§ What to work on
Each line of the material below should be reproduced exactly.

>> begin

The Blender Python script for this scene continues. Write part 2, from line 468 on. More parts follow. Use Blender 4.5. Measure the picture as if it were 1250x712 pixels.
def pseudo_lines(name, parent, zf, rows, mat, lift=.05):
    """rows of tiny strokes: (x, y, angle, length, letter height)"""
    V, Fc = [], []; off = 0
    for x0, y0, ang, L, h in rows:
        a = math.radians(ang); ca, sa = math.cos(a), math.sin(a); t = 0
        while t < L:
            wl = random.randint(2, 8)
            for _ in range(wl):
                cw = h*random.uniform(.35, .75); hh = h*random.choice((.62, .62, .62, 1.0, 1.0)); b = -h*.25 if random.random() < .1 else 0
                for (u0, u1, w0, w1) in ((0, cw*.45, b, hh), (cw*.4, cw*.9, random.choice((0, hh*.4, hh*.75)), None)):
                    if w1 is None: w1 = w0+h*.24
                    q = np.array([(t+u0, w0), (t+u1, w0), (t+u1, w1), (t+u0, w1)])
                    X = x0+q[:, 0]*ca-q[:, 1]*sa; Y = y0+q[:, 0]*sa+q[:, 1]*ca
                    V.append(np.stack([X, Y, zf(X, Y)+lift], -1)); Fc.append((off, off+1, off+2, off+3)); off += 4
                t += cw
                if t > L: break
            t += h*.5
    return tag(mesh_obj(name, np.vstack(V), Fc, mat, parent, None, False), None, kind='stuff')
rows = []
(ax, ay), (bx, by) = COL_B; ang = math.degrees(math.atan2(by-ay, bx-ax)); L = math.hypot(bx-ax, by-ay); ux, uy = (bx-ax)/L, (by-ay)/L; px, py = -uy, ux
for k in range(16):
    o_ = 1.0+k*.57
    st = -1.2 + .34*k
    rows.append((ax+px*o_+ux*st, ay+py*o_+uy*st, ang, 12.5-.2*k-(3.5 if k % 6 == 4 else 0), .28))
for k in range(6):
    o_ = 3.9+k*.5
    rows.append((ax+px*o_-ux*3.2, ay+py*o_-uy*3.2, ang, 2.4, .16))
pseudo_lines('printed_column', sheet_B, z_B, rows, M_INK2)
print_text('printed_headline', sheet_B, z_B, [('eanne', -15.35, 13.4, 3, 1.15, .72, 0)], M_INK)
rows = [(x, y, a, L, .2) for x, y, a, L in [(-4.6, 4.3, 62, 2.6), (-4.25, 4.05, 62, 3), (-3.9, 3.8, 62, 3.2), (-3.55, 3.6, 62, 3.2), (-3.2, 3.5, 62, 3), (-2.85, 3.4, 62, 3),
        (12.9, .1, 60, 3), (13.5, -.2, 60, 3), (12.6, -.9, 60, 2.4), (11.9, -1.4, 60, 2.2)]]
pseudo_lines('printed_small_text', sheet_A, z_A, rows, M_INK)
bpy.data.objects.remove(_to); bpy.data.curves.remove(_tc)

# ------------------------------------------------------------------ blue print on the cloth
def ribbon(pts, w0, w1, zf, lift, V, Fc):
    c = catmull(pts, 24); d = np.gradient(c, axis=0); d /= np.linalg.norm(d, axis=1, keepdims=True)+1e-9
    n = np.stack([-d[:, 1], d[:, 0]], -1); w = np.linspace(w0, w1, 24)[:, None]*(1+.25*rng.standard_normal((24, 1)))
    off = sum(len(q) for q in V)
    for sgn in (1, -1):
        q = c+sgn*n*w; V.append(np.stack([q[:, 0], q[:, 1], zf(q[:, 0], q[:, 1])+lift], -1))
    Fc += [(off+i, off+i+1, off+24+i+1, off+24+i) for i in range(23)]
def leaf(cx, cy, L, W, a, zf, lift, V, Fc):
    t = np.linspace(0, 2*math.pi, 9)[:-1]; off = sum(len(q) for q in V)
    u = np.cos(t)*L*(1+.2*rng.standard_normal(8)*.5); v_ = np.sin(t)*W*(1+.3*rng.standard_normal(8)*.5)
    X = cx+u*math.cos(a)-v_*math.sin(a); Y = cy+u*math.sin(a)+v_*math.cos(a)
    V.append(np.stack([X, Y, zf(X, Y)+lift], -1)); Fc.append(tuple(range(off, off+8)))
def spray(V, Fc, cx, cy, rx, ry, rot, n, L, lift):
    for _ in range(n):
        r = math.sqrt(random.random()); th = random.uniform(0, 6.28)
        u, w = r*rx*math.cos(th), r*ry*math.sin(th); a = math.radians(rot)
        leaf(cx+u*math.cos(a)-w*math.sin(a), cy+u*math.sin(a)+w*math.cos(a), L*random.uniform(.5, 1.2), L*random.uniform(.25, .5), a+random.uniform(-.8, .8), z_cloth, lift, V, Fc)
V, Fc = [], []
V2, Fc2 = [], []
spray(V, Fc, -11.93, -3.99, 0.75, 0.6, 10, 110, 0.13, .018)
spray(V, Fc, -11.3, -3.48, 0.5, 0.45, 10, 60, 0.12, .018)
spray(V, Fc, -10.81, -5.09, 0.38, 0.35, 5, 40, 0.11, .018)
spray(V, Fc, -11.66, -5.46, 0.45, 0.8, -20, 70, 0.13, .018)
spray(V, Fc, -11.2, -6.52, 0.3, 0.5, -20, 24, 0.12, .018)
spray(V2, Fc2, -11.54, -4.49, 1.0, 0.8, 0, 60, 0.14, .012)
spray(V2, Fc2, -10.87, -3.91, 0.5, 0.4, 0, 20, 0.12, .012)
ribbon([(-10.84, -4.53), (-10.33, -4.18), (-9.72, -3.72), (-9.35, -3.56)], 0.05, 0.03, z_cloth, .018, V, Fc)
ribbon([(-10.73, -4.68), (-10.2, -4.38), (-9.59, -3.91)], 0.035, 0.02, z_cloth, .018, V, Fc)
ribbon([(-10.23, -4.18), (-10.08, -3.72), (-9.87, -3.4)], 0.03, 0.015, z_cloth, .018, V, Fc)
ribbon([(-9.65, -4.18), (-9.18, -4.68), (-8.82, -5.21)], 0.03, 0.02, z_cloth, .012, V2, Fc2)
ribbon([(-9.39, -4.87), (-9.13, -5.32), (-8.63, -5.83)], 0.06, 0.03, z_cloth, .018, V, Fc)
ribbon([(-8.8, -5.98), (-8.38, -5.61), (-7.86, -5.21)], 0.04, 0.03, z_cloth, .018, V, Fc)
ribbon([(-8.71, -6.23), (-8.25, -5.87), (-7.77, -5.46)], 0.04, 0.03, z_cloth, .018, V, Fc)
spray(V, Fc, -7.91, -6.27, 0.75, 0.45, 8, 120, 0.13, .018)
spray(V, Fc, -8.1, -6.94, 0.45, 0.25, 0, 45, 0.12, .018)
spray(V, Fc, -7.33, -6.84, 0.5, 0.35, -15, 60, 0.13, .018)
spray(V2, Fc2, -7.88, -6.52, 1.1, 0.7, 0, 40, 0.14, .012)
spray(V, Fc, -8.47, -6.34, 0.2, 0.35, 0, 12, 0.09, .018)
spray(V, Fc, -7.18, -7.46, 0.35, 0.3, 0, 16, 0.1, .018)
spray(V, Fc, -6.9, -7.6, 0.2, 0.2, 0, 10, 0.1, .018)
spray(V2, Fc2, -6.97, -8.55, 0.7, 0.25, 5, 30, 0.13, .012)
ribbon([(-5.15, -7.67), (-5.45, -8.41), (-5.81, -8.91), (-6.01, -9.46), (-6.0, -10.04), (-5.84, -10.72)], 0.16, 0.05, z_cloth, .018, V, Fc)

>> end

§ Exercise answer
The Blender Python script for this scene continues. Write part 2, from line 468 on. More parts follow. Use Blender 4.5. Measure the picture as if it were 1250x712 pixels.
def pseudo_lines(name, parent, zf, rows, mat, lift=.05):
    """rows of tiny strokes: (x, y, angle, length, letter height)"""
    V, Fc = [], []; off = 0
    for x0, y0, ang, L, h in rows:
        a = math.radians(ang); ca, sa = math.cos(a), math.sin(a); t = 0
        while t < L:
            wl = random.randint(2, 8)
            for _ in range(wl):
                cw = h*random.uniform(.35, .75); hh = h*random.choice((.62, .62, .62, 1.0, 1.0)); b = -h*.25 if random.random() < .1 else 0
                for (u0, u1, w0, w1) in ((0, cw*.45, b, hh), (cw*.4, cw*.9, random.choice((0, hh*.4, hh*.75)), None)):
                    if w1 is None: w1 = w0+h*.24
                    q = np.array([(t+u0, w0), (t+u1, w0), (t+u1, w1), (t+u0, w1)])
                    X = x0+q[:, 0]*ca-q[:, 1]*sa; Y = y0+q[:, 0]*sa+q[:, 1]*ca
                    V.append(np.stack([X, Y, zf(X, Y)+lift], -1)); Fc.append((off, off+1, off+2, off+3)); off += 4
                t += cw
                if t > L: break
            t += h*.5
    return tag(mesh_obj(name, np.vstack(V), Fc, mat, parent, None, False), None, kind='stuff')
rows = []
(ax, ay), (bx, by) = COL_B; ang = math.degrees(math.atan2(by-ay, bx-ax)); L = math.hypot(bx-ax, by-ay); ux, uy = (bx-ax)/L, (by-ay)/L; px, py = -uy, ux
for k in range(16):
    o_ = 1.0+k*.57
    st = -1.2 + .34*k
    rows.append((ax+px*o_+ux*st, ay+py*o_+uy*st, ang, 12.5-.2*k-(3.5 if k % 6 == 4 else 0), .28))
for k in range(6):
    o_ = 3.9+k*.5
    rows.append((ax+px*o_-ux*3.2, ay+py*o_-uy*3.2, ang, 2.4, .16))
pseudo_lines('printed_column', sheet_B, z_B, rows, M_INK2)
print_text('printed_headline', sheet_B, z_B, [('eanne', -15.35, 13.4, 3, 1.15, .72, 0)], M_INK)
rows = [(x, y, a, L, .2) for x, y, a, L in [(-4.6, 4.3, 62, 2.6), (-4.25, 4.05, 62, 3), (-3.9, 3.8, 62, 3.2), (-3.55, 3.6, 62, 3.2), (-3.2, 3.5, 62, 3), (-2.85, 3.4, 62, 3),
        (12.9, .1, 60, 3), (13.5, -.2, 60, 3), (12.6, -.9, 60, 2.4), (11.9, -1.4, 60, 2.2)]]
pseudo_lines('printed_small_text', sheet_A, z_A, rows, M_INK)
bpy.data.objects.remove(_to); bpy.data.curves.remove(_tc)

# ------------------------------------------------------------------ blue print on the cloth
def ribbon(pts, w0, w1, zf, lift, V, Fc):
    c = catmull(pts, 24); d = np.gradient(c, axis=0); d /= np.linalg.norm(d, axis=1, keepdims=True)+1e-9
    n = np.stack([-d[:, 1], d[:, 0]], -1); w = np.linspace(w0, w1, 24)[:, None]*(1+.25*rng.standard_normal((24, 1)))
    off = sum(len(q) for q in V)
    for sgn in (1, -1):
        q = c+sgn*n*w; V.append(np.stack([q[:, 0], q[:, 1], zf(q[:, 0], q[:, 1])+lift], -1))
    Fc += [(off+i, off+i+1, off+24+i+1, off+24+i) for i in range(23)]
def leaf(cx, cy, L, W, a, zf, lift, V, Fc):
    t = np.linspace(0, 2*math.pi, 9)[:-1]; off = sum(len(q) for q in V)
    u = np.cos(t)*L*(1+.2*rng.standard_normal(8)*.5); v_ = np.sin(t)*W*(1+.3*rng.standard_normal(8)*.5)
    X = cx+u*math.cos(a)-v_*math.sin(a); Y = cy+u*math.sin(a)+v_*math.cos(a)
    V.append(np.stack([X, Y, zf(X, Y)+lift], -1)); Fc.append(tuple(range(off, off+8)))
def spray(V, Fc, cx, cy, rx, ry, rot, n, L, lift):
    for _ in range(n):
        r = math.sqrt(random.random()); th = random.uniform(0, 6.28)
        u, w = r*rx*math.cos(th), r*ry*math.sin(th); a = math.radians(rot)
        leaf(cx+u*math.cos(a)-w*math.sin(a), cy+u*math.sin(a)+w*math.cos(a), L*random.uniform(.5, 1.2), L*random.uniform(.25, .5), a+random.uniform(-.8, .8), z_cloth, lift, V, Fc)
V, Fc = [], []
V2, Fc2 = [], []
spray(V, Fc, -11.93, -3.99, 0.75, 0.6, 10, 110, 0.13, .018)
spray(V, Fc, -11.3, -3.48, 0.5, 0.45, 10, 60, 0.12, .018)
spray(V, Fc, -10.81, -5.09, 0.38, 0.35, 5, 40, 0.11, .018)
spray(V, Fc, -11.66, -5.46, 0.45, 0.8, -20, 70, 0.13, .018)
spray(V, Fc, -11.2, -6.52, 0.3, 0.5, -20, 24, 0.12, .018)
spray(V2, Fc2, -11.54, -4.49, 1.0, 0.8, 0, 60, 0.14, .012)
spray(V2, Fc2, -10.87, -3.91, 0.5, 0.4, 0, 20, 0.12, .012)
ribbon([(-10.84, -4.53), (-10.33, -4.18), (-9.72, -3.72), (-9.35, -3.56)], 0.05, 0.03, z_cloth, .018, V, Fc)
ribbon([(-10.73, -4.68), (-10.2, -4.38), (-9.59, -3.91)], 0.035, 0.02, z_cloth, .018, V, Fc)
ribbon([(-10.23, -4.18), (-10.08, -3.72), (-9.87, -3.4)], 0.03, 0.015, z_cloth, .018, V, Fc)
ribbon([(-9.65, -4.18), (-9.18, -4.68), (-8.82, -5.21)], 0.03, 0.02, z_cloth, .012, V2, Fc2)
ribbon([(-9.39, -4.87), (-9.13, -5.32), (-8.63, -5.83)], 0.06, 0.03, z_cloth, .018, V, Fc)
ribbon([(-8.8, -5.98), (-8.38, -5.61), (-7.86, -5.21)], 0.04, 0.03, z_cloth, .018, V, Fc)
ribbon([(-8.71, -6.23), (-8.25, -5.87), (-7.77, -5.46)], 0.04, 0.03, z_cloth, .018, V, Fc)
spray(V, Fc, -7.91, -6.27, 0.75, 0.45, 8, 120, 0.13, .018)
spray(V, Fc, -8.1, -6.94, 0.45, 0.25, 0, 45, 0.12, .018)
spray(V, Fc, -7.33, -6.84, 0.5, 0.35, -15, 60, 0.13, .018)
spray(V2, Fc2, -7.88, -6.52, 1.1, 0.7, 0, 40, 0.14, .012)
spray(V, Fc, -8.47, -6.34, 0.2, 0.35, 0, 12, 0.09, .018)
spray(V, Fc, -7.18, -7.46, 0.35, 0.3, 0, 16, 0.1, .018)
spray(V, Fc, -6.9, -7.6, 0.2, 0.2, 0, 10, 0.1, .018)
spray(V2, Fc2, -6.97, -8.55, 0.7, 0.25, 5, 30, 0.13, .012)
ribbon([(-5.15, -7.67), (-5.45, -8.41), (-5.81, -8.91), (-6.01, -9.46), (-6.0, -10.04), (-5.84, -10.72)], 0.16, 0.05, z_cloth, .018, V, Fc)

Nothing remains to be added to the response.